Here's a minimal example:
use crate::List::{Cons, Nil};
enum List {
Cons(i32, Box<List>),
Nil,
}
struct Tail<'a> {
tail: &'a mut List,
}
impl<'a> Tail<'a> {
fn tail(list: &'a mut List) -> Self {
let mut next = list;
loop {
match next {
Cons(_, t) => match t as &List {
Cons(_, _) => next = t,
Nil => break,
},
Nil => break,
}
}
Self { tail: next }
}
}
fn main() {
let mut bar = Cons(20, Box::from(Nil));
let _tail = Tail::tail(&mut bar);
}
I'm getting
error[E0499]: cannot borrow `*next` as mutable more than once at a time
--> src/main.rs:24:22
|
12 | impl<'a> Tail<'a> {
| -- lifetime `'a` defined here
...
17 | Cons(_, t) => match t as &List {
| - first mutable borrow occurs here
...
24 | Self { tail: next }
| -------------^^^^--
| | |
| | second mutable borrow occurs here
| returning this value requires that `next.1` is borrowed for `'a`
I'm misunderstanding something and thinking that t (the first mutable borrow) in the Cons(_, t) match arm should go out of scope by the time tail: next (the second mutable borrow) happens.
Maybe it's important to note that I don't think the next = t assignment is a move but rather sugar for something like next = t.deref_mut(). But still, why does the Rust compiler think I have two mutable borrows in the same scope? Is there any way to tell the compiler to drop t after the match block it's lexically scoped to?
This version where I tried to lookahead a bit faster in the same iteration before destructuring into mutable borrows works, but oh man, it sure looks like there's gotta be a better way doesn't it?
use crate::List::{Cons, Nil};
enum List {
Cons(i32, Box<List>),
Nil,
}
#[allow(dead_code)]
struct Tail<'a> {
tail: &'a mut List,
}
impl<'a> Tail<'a> {
fn tail(list: &'a mut List) -> Self {
let mut next = list;
loop {
match next {
Cons(_, t) => match t as &List {
Cons(_, _) => {
next = t;
match next {
Nil => return Self { tail: next },
_ => continue,
}
}
_ => panic!(),
},
Nil => return Self { tail: next },
}
}
}
}
fn main() {
let mut bar = Cons(20, Box::from(Nil));
let _tail = Tail::tail(&mut bar);
}
Wait, no, the compiler actually caused me to mess up the runtime logic.

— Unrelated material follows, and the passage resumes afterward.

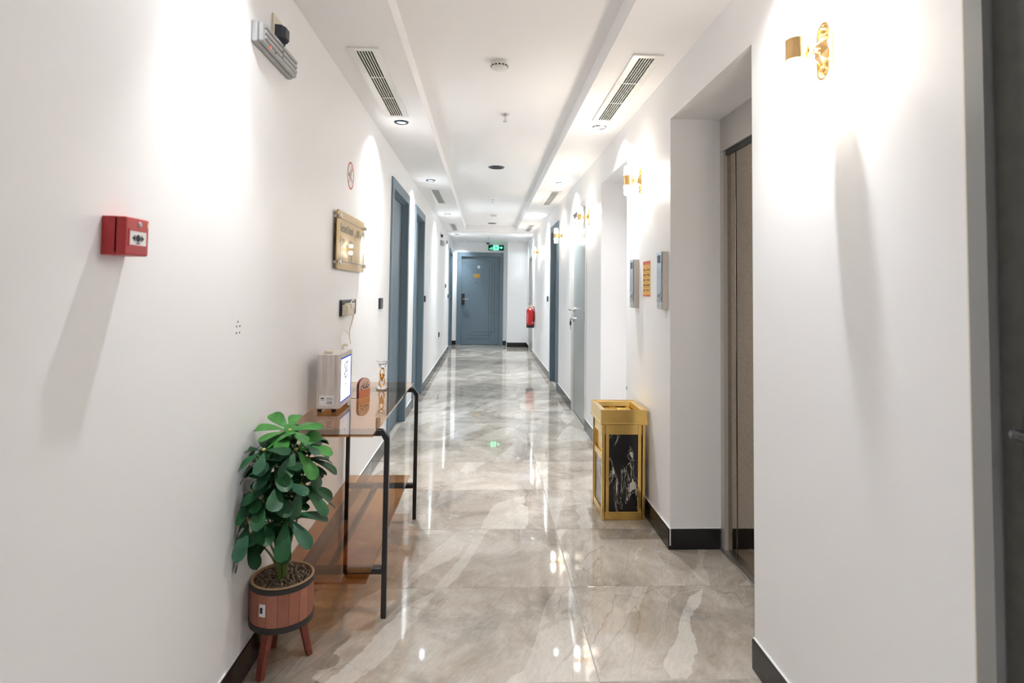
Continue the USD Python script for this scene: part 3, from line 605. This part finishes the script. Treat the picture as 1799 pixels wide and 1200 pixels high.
def txt(t, hgt, y, z, wid=None):
    m = meshkit.text_mesh(t, hgt, .0008)
    if wid: m.apply_scale((wid/(m.bounds[1, 0]-m.bounds[0, 0]), 1, 1)); m.apply_translation((-m.bounds[0, 0], 0, 0))
    return on_left(m, T, y, z)
part(s, 'lettering', txt('Second Round', .042, -hy+.065, .043, .29), sign_ink, False)
part(s, 'arabic_lettering', on_left(cat(*[extr(q, .0008) for q in rings_poly(AR1, .042)]), T, .055, .045), sign_ink, False)
part(s, 'lettering', txt('206 - 207', .046, -hy+.115, -.035, .235), sign_ink, False)
part(s, 'arabic_lettering', on_left(cat(*[extr(q, .0008) for q in rings_poly(AR2, .046)]), T, -hy+.115, -.108), sign_ink, False)
for z in (-.012, -.085): part(s, 'chevron', on_left(extr(LineString([(.014, .032), (0, 0), (.014, -.032)]).buffer(.0045, cap_style=2), .0008), T, -hy+.075, z), sign_ink, False)

# socket with charger
s = thing('wall_socket', 'black double socket with a switch on the left wall above the scent box', 'socket', (XL, 3.262, 1.144))
part(s, 'plate', rbx(0, .010, -.17, .17, -.043, .043, .003), navy_pl)
for y0, y1 in ((-.165, -.06), (-.055, .05), (.055, .165)): part(s, 'insert', rbx(.0095, .0125, y0, y1, -.038, .038, .002), black_pl)
s = thing('charger', 'cream plug-in charger in the black wall socket with a thin cord', 'charger', (XL, 3.17, 1.14))
part(s, 'body', rbx(.013, .045, -.075, .062, -.036, .022, .005), cream_pl)
part(s, 'top_block', rbx(.013, .05, -.02, .062, .0, .03, .004), cream_pl)
pts = np.vstack([bez((.03, .045, .028), (.04, .07, .06), (.04, .10, .05), (.035, .115, 0.0)), bez((.035, .115, 0.0), (.03, .12, -.06), (.02, .10, -.10))[1:], bez((.02, .10, -.10), (.012, .085, -.14), (.035, .05, -.19))[1:]])
part(s, 'cord', tube(pts, .0032, 6), cream_pl)
# switches and small plates
def plate(label, x, y, z, sg, w=.125, h2=.078, grp='black wall plates'):
    s = thing('wall_switch', label, 'switch', (x, y, z), grp)
    part(s, 'plate', rbx(0, sg*.011, -w/2, w/2, -h2/2, h2/2, .003), black_pl)
    part(s, 'rocker', rbx(sg*.0105, sg*.0135, -w/2+.012, w/2-.012, -h2/2+.012, h2/2-.012, .002), navy_pl)
plate('black switch plate on the left wall just before the first blue door', XL, 4.268, 1.142, 1)
plate('black switch plate on the left wall just past the second blue door', XL, 7.33, 1.128, 1)
plate('small black plate on the far left wall, upper one before the last door', XL, 11.05, 1.315, 1)
plate('small black switch right beside the last blue door on the left wall', XL, 11.80, 1.115, 1)
plate('black socket plate low on the left wall past the second door', XL, 9.66, .507, 1)
plate('black switch plate on the right wall just past the blue door', XR, 8.58, 1.128, -1)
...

Ok, refactored to do an O(2N) operation b.c. there's no way to do this in one shot AFAIK:
use crate::List::{Cons, Nil};
use std::fmt::Debug;
#[derive(Debug)]
enum List {
Cons(i32, Box<List>),
Nil,
}
#[derive(Debug)]
struct Tail<'a> {
tail: &'a mut List,
}
impl<'a> Tail<'a> {
fn _get_tail_pos(list: &List) -> usize {
let mut next = list;
let mut idx: usize = 0;
loop {
match next {
Cons(_, t) => {
idx += 1;
next = t;
}
Nil => break,
}
}
idx
}
fn tail(list: &'a mut List) -> Self {
let tail_pos = Self::_get_tail_pos(list);
let mut next = list;
if tail_pos == 0 || tail_pos == 1 {
Self { tail: next }
} else {
let mut i: usize = 0;
loop {
match next {
Cons(_, t) => {
next = t;
i += 1;
if i == tail_pos - 1 {
return Self { tail: next };
}
}
Nil => panic!()
}
}
}
}
}
fn main() {
let mut bar = Nil;
let tail = Tail::tail(&mut bar);
println!("{:?}", tail);
let mut bar = Cons(20, Box::from(Nil));
let tail = Tail::tail(&mut bar);
println!("{:?}", tail);
let mut bar = Cons(20, Box::from(Cons(30, Box::from(Nil))));
let tail = Tail::tail(&mut bar);
println!("{:?}", tail);
}
The above outputs:
Tail { tail: Nil }
Tail { tail: Cons(20, Nil) }
Tail { tail: Cons(30, Nil) }
Which is the intended behavior. TL;DR, I ended up searching for the index position first, and then I tried to recurse through the data structure to find where I want to place my &mut. Maybe that's how the Rust compiler wanted me to design this.